The Rain in Spain Falls Mainly on the Pointless Animal Cruelty

Spain, Spain, Spain.

What am I going to do with you?

First you insist on not only retaining but celebrating the barbaric spectacle (I am not going to call it a sport) that is bullfighting.  Frankly, that's bad enough.  Some nights, when I have trouble sleeping, I stroll down to my secret subterranean lair, pull up a world map on the UberComputer, and put the crosshairs on Spain while I fiddle with the ANTIMATTER ANNIHILATE button.

I haven't pushed the button.  Yet.  Mainly because of Penelope Cruz.  She's Spanish, and up until now that was reason enough to sway me from pushing the button.

But now I see this. Be warned, the link is quite gruesome.  Allow me to summarize for the tender-hearted -- horse abuse is now rampant in Spain, as the economic calamity there renders droves of the newly rich suddenly poor.  Which means thousands of horses are being abandoned at stables, left to starve, or left to suffer any number of other cruel and undeserved fates.

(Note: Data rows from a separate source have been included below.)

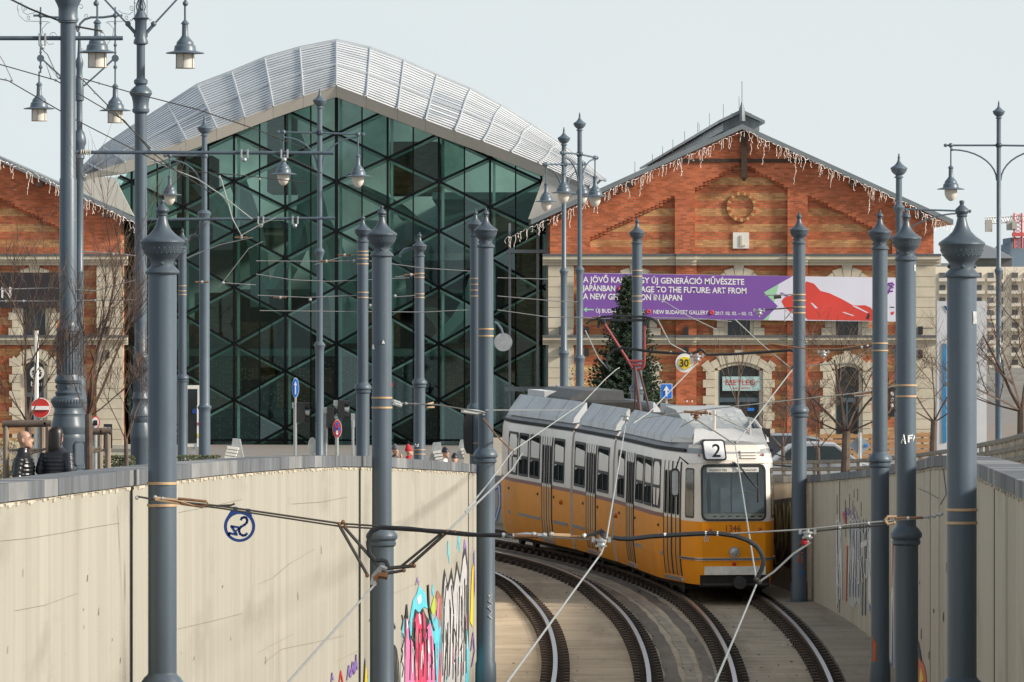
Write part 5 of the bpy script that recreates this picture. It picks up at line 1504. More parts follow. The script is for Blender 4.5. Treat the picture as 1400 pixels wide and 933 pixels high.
def body(sec, ends):
    mb = MB()
    us = [.0] if not ends[0] else []
    side = []
    if ends[0]: side = [(u, v) for u, v in NOSE]
    else: side = [(.0, 1.15)]
    last = side[-1][0]
    endu = sec.L - 3.3 if ends[1] else sec.L
    for u in frange(max(last, .0), endu, 1.2)[1:]: side.append((u, 1.15))
    if ends[1]: side += [(sec.L-u, v) for u, v in NOSE[::-1]][1:]
    for sg in (-1, 1):
        rows = []
        for w in WL_:
            row = []
            for u, v in side:
                uu = u
                nosey = 0
                if ends[0] and u < 1.0: nosey = 1 - u; uu = u + rake(w)*nosey
                if ends[1] and sec.L-u < 1.0: nosey = 1 - (sec.L-u); uu = u - rake(w)*nosey
                kk = kside(w) if w < 1.7 else kside(w)
                row.append(sec.p(uu, sg*v*kk, w))
            rows.append(row)
        def mm(i, j):
            return mat_of((WL_[i]+WL_[i+1])/2, (ends[0] and j < 7) or (ends[1] and j > len(side)-8))
        # leave the windscreen opening out
        b = len(mb.v); n = len(side)
        for r_ in rows: mb.v += r_
        for i in range(len(rows)-1):
            for j in range(n-1):
                wmid = (WL_[i]+WL_[i+1])/2
                if ends[0] and j < 2 and 1.55 < wmid < 2.57: continue
                f = (b+i*n+j, b+i*n+j+1, b+(i+1)*n+j+1, b+(i+1)*n+j)
                mb.f.append(f if sg > 0 else f[::-1]); mb.m.append(mm(i, j)); mb.s.append(True)
        # roof
        top = rows[-1]; q = []
        for t, h in ((1, 0), (.6, .06), (0, .09)):
            q.append([sec.p((p_.xy - sec.a).dot(sec.b), (p_.xy - sec.a).dot(sec.r)*t, 2.95+h) for p_ in top])
        if sg > 0: q = q[::-1]
        mb.grid(q, 3, True)
        if not ends[0] or not ends[1]: pass
    for e, u in ((ends[0], 0.0), (ends[1], sec.L)):
        if not e:
            mb.face([sec.p(u, v*1.15*kside(w), w) for v, w in [(-1, x) for x in WL_] + [(1, x) for x in WL_[::-1]]], 2)
    mb.build("car_body", [MT['orange'], MT['maroon'], MT['tcream'], MT['troof']], parent=tram, sharp=28)
body(S1, (True, False)); body(S2, (False, False)); body(S3, (False, True))
# dark bellows between the bodies, gutters, under-frames
for sa, sb in ((S1, S2), (S2, S3)):
    mb = MB()
    A = [sa.p(sa.L, v, w) for v, w in ((-1.05, .3), (-1.05, 2.8), (1.05, 2.8), (1.05, .3))]; B = [sb.p(0, v, w) for v, w in ((-1.05, .3), (-1.05, 2.8), (1.05, 2.8), (1.05, .3))]
    mb.grid([A, B], 0, False, True); mb.build("bellows", MT['rubber'], parent=tram)
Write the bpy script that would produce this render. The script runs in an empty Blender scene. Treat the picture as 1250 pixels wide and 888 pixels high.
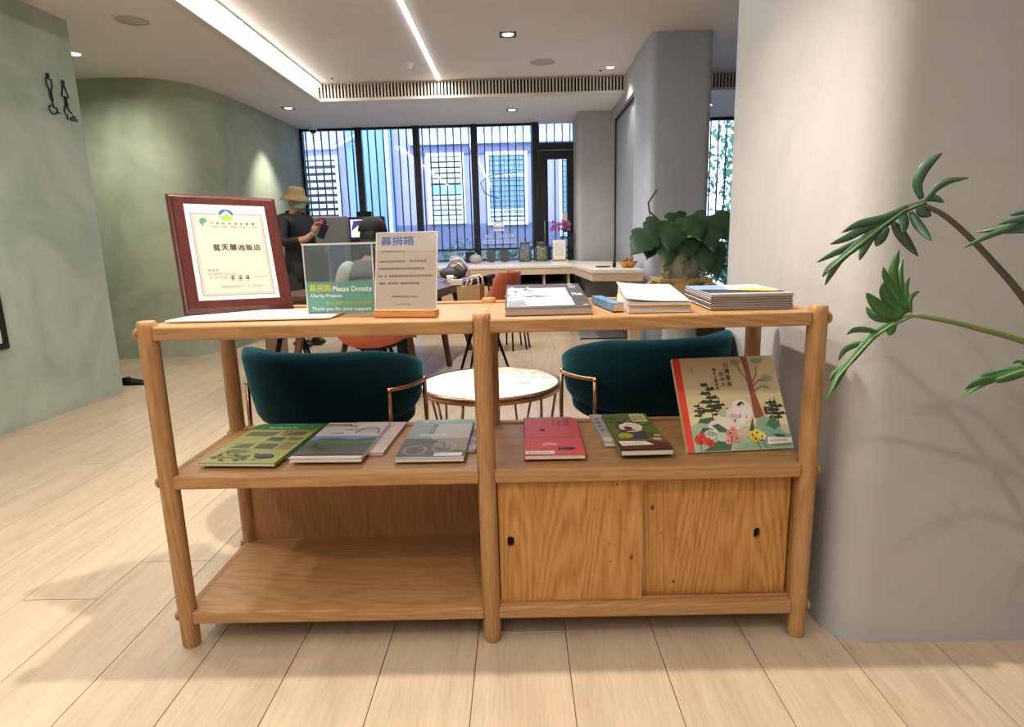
import bpy, bmesh, math, random
from mathutils import Vector, Matrix, Euler, noise
random.seed(7)
PI = math.pi
C = bpy.context.scene.collection
S = bpy.context.scene

# ------------------------------------------------------------------ camera
def make_camera(yaw=-.0131, pitch=.1982, roll=-.026, f=752.49, h=1.10):
    cy, sy, cp, sp = math.cos(yaw), math.sin(yaw), math.cos(pitch), math.sin(pitch)
    fw = Vector((sy*cp, cy*cp, -sp)); r = Vector((cy, -sy, 0)); u = r.cross(fw)
    cr, sr = math.cos(roll), math.sin(roll)
    r2 = cr*r + sr*u; u2 = -sr*r + cr*u
    cam = bpy.data.cameras.new('camera'); cam.sensor_fit = 'HORIZONTAL'; cam.sensor_width = 36
    cam.lens = f/1250*36; cam.clip_start = .05; cam.clip_end = 200
    o = bpy.data.objects.new('camera', cam); C.objects.link(o)
    m = Matrix((r2, u2, -fw)).transposed().to_4x4(); m.translation = (0, 0, h)
    o.matrix_world = m; S.camera = o
make_camera()

# ------------------------------------------------------------------ world, exposure, lights
W = bpy.data.worlds.new('sky'); S.world = W; W.use_nodes = True
W.node_tree.nodes['Background'].inputs[0].default_value = (.80, .90, 1, 1)
W.node_tree.nodes['Background'].inputs[1].default_value = 6.5
S.view_settings.view_transform = 'Standard'; S.view_settings.look = 'None'
S.view_settings.gamma = 1; S.view_settings.use_curve_mapping = False
S.view_settings.exposure = 0.45
S.cycles.max_bounces = 6; S.cycles.diffuse_bounces = 4; S.cycles.transparent_max_bounces = 12
S.cycles.sample_clamp_indirect = 6
S.cycles.use_denoising = True

def spot(loc, power, color=(1, .86, .7), size=100, blend=.6, radius=.03, target=None, name='downlight_lamp'):
    l = bpy.data.lights.new(name, 'SPOT'); l.energy = power; l.color = color
    l.spot_size = math.radians(size); l.spot_blend = blend; l.shadow_soft_size = radius
    o = bpy.data.objects.new(name, l); C.objects.link(o); o.location = loc
    if target: o.rotation_euler = (Vector(target)-Vector(loc)).to_track_quat('-Z', 'Y').to_euler()
    return o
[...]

I'd probably have skipped over the story with a shake of the head had a Spanish vet not remarked that she'd seen numerous cases of horses with untreated gunshot wounds to their legs.

Gunshot wounds received when revelers fired shotguns close to the horses' hooves in order to make then dance.

Let that sink in.  There are people out there who find it not only acceptable but amusing to wound horses just to make them dance.

Elsewhere in the article, someone theorizes that the horses are being abused in response to some sort of repressed rage on the part of the formerly wealthy owners.

So again I ask -- Spain, what is your freaking problem?

Spanish crowds mob stadiums to watch some latex-clad jackass prance around and stab a bull until the poor thing bleeds to death. The crowds throw flowers.  Despite dressing like Pee Wee Herman, Spanish matadors have somehow achieved rock star status in Spanish culture, all while performing acts that result in swift arrest in civilized parts of the world.

I'm not sure who disgusts me more -- the crowds or the matadors.

I'm sure you'll all seen those videos of bulls managing to skewer some slipper-clad twit of a matador.  Or videos of an enraged bull leaping into the stands and trampling a few 'spectators.'

I cheer at both.  The video I really want to see is the one in which a bull gives a bovine colonoscopy to a matador before flinging him into the crowd and then leaping atop the shrieking mob until blood and cheap wine run down the stands.  Followed by a rushing inferno that roasts each and every 'fan' while they crush each other in a vain attempt to escape.  And then maybe a news helicopter crashes into the fire, just to make absolutely sure there isn't one single survivor.

I'd get the Blu-Ray of that.  And laugh for the full length of it.

I know full well Spain doesn't have a monopoly on animal cruelty.  Americans fight dogs to the death every day.  But at least we arrest them when we catch them, and we don't set the dogfights in arenas and praise the courage of the idiots running the shows.

I think I've had it with Spain.

I think the next time I have trouble sleeping, I'm not only going to press the ANTIMATTER ANNIHILATE button but hold it down until all those geologists who've spent years wondering what Earth's mantle looks like can stroll over to the edge of the smoking crater and have themselves a look.

Yes, Spain, even Penelope Cruz can't save you from my wrath now.